Grains, Images et La danse balkanique
S’inspirant de trois classiques du répertoire folklorique bulgare, Liam Elliot compose Grains au terme d’un processus d’exploration qui vise à révéler les sons cachés qu’ils recèlent. Son expérience au sein d’un groupe de danse folklorique des Balkans fut une véritable révélation pour le jeune compositeur, découvrant les musiques et les danses bulgares qui façonnent en profondeur sa conception du rythme. Il en résulte une pièce aux mille couleurs où des passages sombres, lents et insaisissables succèdent aux danses enjouées portées par la soprano Yoanna Bozhkova. Avec Images, le compositeur Svetlin Hristov prend une tout autre direction en juxtaposant des sections contrastées, alternant entre une écriture résolument contemporaine et des élans folkloriques dont l’influence des reels acadiens se fait sentir.
Si La danse balkanique de Clarke se nourrit également des rythmes bulgares, elle en fait un usage davantage littéral et systématisé, évoquant même par moments les motifs saccadés du Sacre du printemps. Le compositeur semble être parfaitement dans son élément, jouant habilement avec les codes du folklore bulgare sans pour autant les pasticher.

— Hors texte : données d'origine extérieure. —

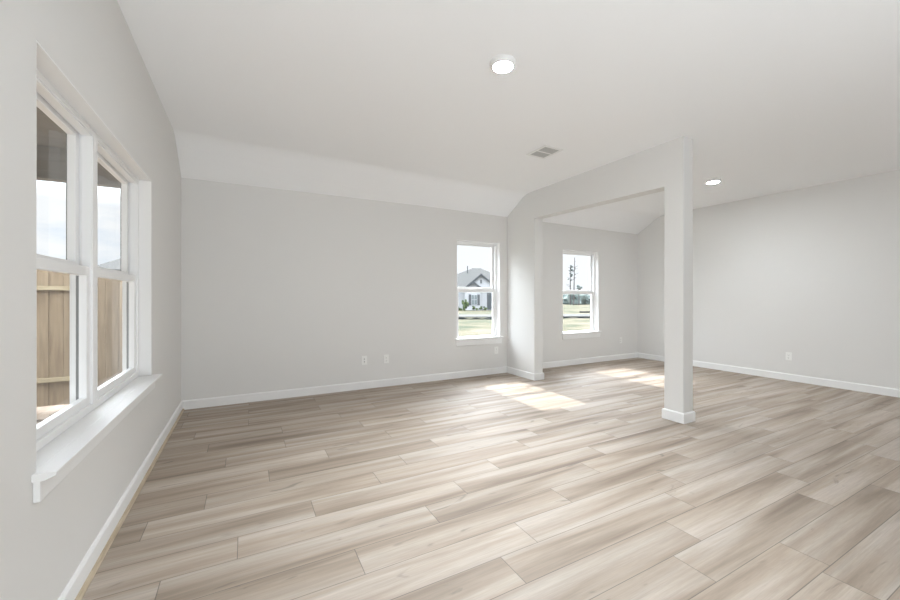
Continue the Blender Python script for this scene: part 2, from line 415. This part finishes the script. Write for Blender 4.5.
# left twin window
MULL = 2.56
PL_ = lambda a, d, z: (XL-d, a, z)
wA = empty('window_1', (0, 0, 0)); wA['kind'] = 'structure'
tag(wA, 'twin white sash window with a wooden sill in the left wall', 'window')
window_unit(wA, LW['y0'], MULL, .632, LW['z1'], 1.334, PL_, liner=(LW['y0'], LW['y1']))
window_unit(wA, MULL, LW['y1'], .632, LW['z1'], 1.334, PL_)
b = MB()      # stool with horns past the opening
b.box(XL-.088, XL, LW['y0'], LW['y1'], .606, .630)
b.prism([(0, .606), (.030, .606), (.059, .618), (.060, .628), (.058, .630), (0, .630)], 1.702, 3.497, lambda u, v, w: (XL+u, w, v))
b.build('sill', M['trim'], wA, bevel=.002)
b = MB()      # apron with mitred returns
b.prism([(1.712, .606), (3.49, .606), (3.485, .535), (1.712, .535)], 0, .018, lambda u, v, w: (XL+w, u, v)); b.build('apron', M['trim'], wA, bevel=.003)

PB_ = lambda a, d, z: (a, D+d, z)
for i, (w, zs) in enumerate(zip(BW, (.580, .567))):
    o = empty('window_%d' % (i+2)); o['kind'] = 'structure'
    tag(o, ['single white sash window in the back wall looking out at a grey roofed house', 'single white sash window seen through the opening beside the column'][i], 'window')
    zm = (zs+w['z1'])/2+(.0 if i == 0 else -.005)
    window_unit(o, w['x0'], w['x1'], zs-.055, w['z1'], zm, PB_, liner=(w['x0'], w['x1']), rail=.058)
    b = MB(); x0, x1 = w['x0'], w['x1']
    b.prism([(x0, .0695), (x1, .0695), (x1, 0), (x1+.045, 0), (x1+.045, -.030), (x0-.03, -.030), (x0-.03, 0), (x0, 0)], zs-.022, zs, lambda u, v, q: (u, D+v, q))
    b.build('sill', M['trim'], o, bevel=.004)
    b = MB(); b.prism([(x0-.02, zs-.022), (x1+.035, zs-.022), (x1+.018, zs-.108), (x0-.008, zs-.108)], 0, .016, lambda u, v, q: (u, D-q, v)); b.build('apron', M['trim'], o, bevel=.003)

# ------------------------------------------------------------------ ceiling lights
def ceiling_light(x, y, label, lm, beam, ang):
    o = empty('ceiling_light', (x, y, zc(x))); o.rotation_euler.y = .0129 if x < XS else 0; tag(o, label, 'ceiling light', 'round disc lights on the ceiling')
    b = MB(); b.lathe([(.086, 0.0), (.086, -.006), (.081, -.020), (.074, -.030), (.069, -.0325), (.0655, -.031), (.0655, -.020), (.0655, 0.0)], 56, capt=False)
    b.build('trim_ring', M['ventwhite'], o, smooth=True)
    b = MB(); b.lathe([(.0654, -.029), (.040, -.0297), (.001, -.030)], 48, capt=True); b.build('lens', lm, o, smooth=True)
    ld = bpy.data.lights.new('downlight', 'SPOT'); ld.energy = beam; ld.spot_size = radians(ang); ld.spot_blend = 1; ld.shadow_soft_size = .06; ld.color = (.89, .955, 1)
    lo = bpy.data.objects.new('downlight', ld); C.objects.link(lo); lo.parent = o; lo.location = (0, 0, -.085)
    return o
ceiling_light(1.500, 2.064, 'round white disc ceiling light, larger in view, near the air vent in the main room', M['lens'][0], BEAMS[0], BEAM_ANGLE[0])
ceiling_light(5.368, 2.775, 'round white disc ceiling light beyond the square column in the side room', M['lens'][1], BEAMS[1], BEAM_ANGLE[1])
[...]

La musique est à la fois limpide et intense, avec une attention particulière portée aux lignes vocales qui subjuguent l’auditeur par leur finesse et leur expressivité.
Est-Ouest en tournée
Présentée avec le soutien du Conseil des arts du Canada et coproduite avec Bogdan Ivanov et Angelina Gotcheva, la tournée canadienne Est-Ouest sera lancée le 1er novembre prochain à Montréal dans la salle Joseph-Rouleau de Jeunesses musicales Canada. Les musiciens prendront par la suite le chemin d’Ottawa le 3 novembre et celui de Toronto les 5 et 7 novembre, pour ensuite achever leur tournée en Nouvelle-Écosse le 10 novembre à Wolfville et le 13 novembre à Halifax. Ces deux derniers concerts revêtent une symbolique bien particulière pour Clarke qui, de retour dans sa province natale, boucle à certains égards un long périple initiatique au terme duquel le compositeur semble avoir véritablement trouvé sa voie.